USC men’s swimming and diving team prepare for Pac-12 championships

USC Men’s Swim and Dive look to claim the top spot during the Pac-12 Swimming and Diving Championships, a feat they accomplished back in 2015. (Bryce Dechert | Daily Trojan)

The men’s swimming team is preparing to compete in this week’s Pac-12 Swimming and Diving Championships, in an effort to improve on last year’s performance. 

Though USC didn’t win last year’s championships, individual athletes showed promising abilities. Then-freshman Chris O’Grady placed second in the 100-yard breaststroke and broke the USC school record in the 200-yard breaststroke. In men’s diving, then-junior George Korovin won first place in platform diving, while then-freshman Shangfei Wang took third in 1-meter diving. 

This year, the Pac-12 Championships are held in Federal Way, Washington. Men’s diving kicked off on Wednesday with a win by freshman Laurent Gosselin-Paradis, who ended the day as the 1-meter diving champion. On Thursday, Korovin took first in the 3-meter event, while Gosselin-Paradis took second place. Diving competitions closed out on Friday with Gosselin-Paradis winning platform, and USC swept the men’s diving events for the first time since 1999.

This week sees the start of men’s swimming, which will last from March 1-4. The Trojans will look to perform well in the relays, the 500-yard freestyle, the 100-yard and 200-yard breaststroke, and the 200-yard backstroke, all of which they placed highly in last year.

Graduate student Jackson Odgers, who will be competing in the 100-yard and 200-yard butterfly and the 200-yard individual medley, is excited for his last chance at the Pac-12 Championships.

“The last time around, it’s a little bit special, [I’m] excited to give everything I got compared to last year,” Odgers said in an interview with the Daily Trojan. “We ended up placing super well compared to the years prior. And this year, we’re hoping to build off of that and try to keep moving up the scoreboard.”

Senior sprint and middle distance freestyler Max Saunders is also enthusiastic about the Pac-12s. 

“This is potentially my last Pac-12,” Saunders said. “So I’m just [saying to myself,] ‘Last one fast one.’ It’s not my first time doing this, so I’m gonna try to have fun and lead by example, hype people up.”

Saunders will swim in the 50-yard, 100-yard, and 200-yard freestyle races, as well as the freestyle relays. In terms of the team, Saunders and Odgers both emphasized the new talent coming in.

“One of the most fun parts is seeing how all of our newcomers do because it’s their first time at a college meet and they always impress themselves and blow themselves away with the times they can do,” Odgers said. “And I think as a team, feeding off of each other’s energy is what really gets you to go fast at these championship meets.”

Saunders noted that the team has been more energetic this year, too.
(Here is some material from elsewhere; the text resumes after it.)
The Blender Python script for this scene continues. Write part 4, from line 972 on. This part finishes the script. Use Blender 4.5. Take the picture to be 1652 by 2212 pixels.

“The positivity on the pool deck has been a lot better,” Saunders said. “Just a lot of camaraderie, a lot more than it’s been in the past couple years, which is extremely exciting.”

Though he’s happy to compete, Saunders remains realistic about USC’s chances to win the Pac-12s, which they have not won since 2015. 

“We’ll definitely have some individual guys really causing some problems for some bigger teams at the moment, but on the[a] more team scale I don’t think we’ll be that close[know],” Saunders said.

Individual performances in the Pac-12 Championships help determine who will move on to the NCAA National Championships, which Odgers is looking to compete in.

“On a personal level, the chance to qualify for national championships is what excites me the most, especially in my final season. That’s going to be a tall order, but it’s gonna be fun to try to do it,” Odgers said.

Saunders is also optimistic about the swimmers’ chances of moving on to the NCAAs this year, but especially for future years.

“[We’re in this] transition phase where we had a lot of talent last year that moved on. Some of the younger guys really stepped up this year, and we got some great talent coming in next year,” Saunders said. “As someone who’s in their last year of swimming, I’m extremely hopeful for the future and excited to see what a lot of these guys are going to do [this] week and beyond.”

The team will look to replicate their title-winning success from 2015 as they head to Washington Wednesday to race in the Pac-12 Championships.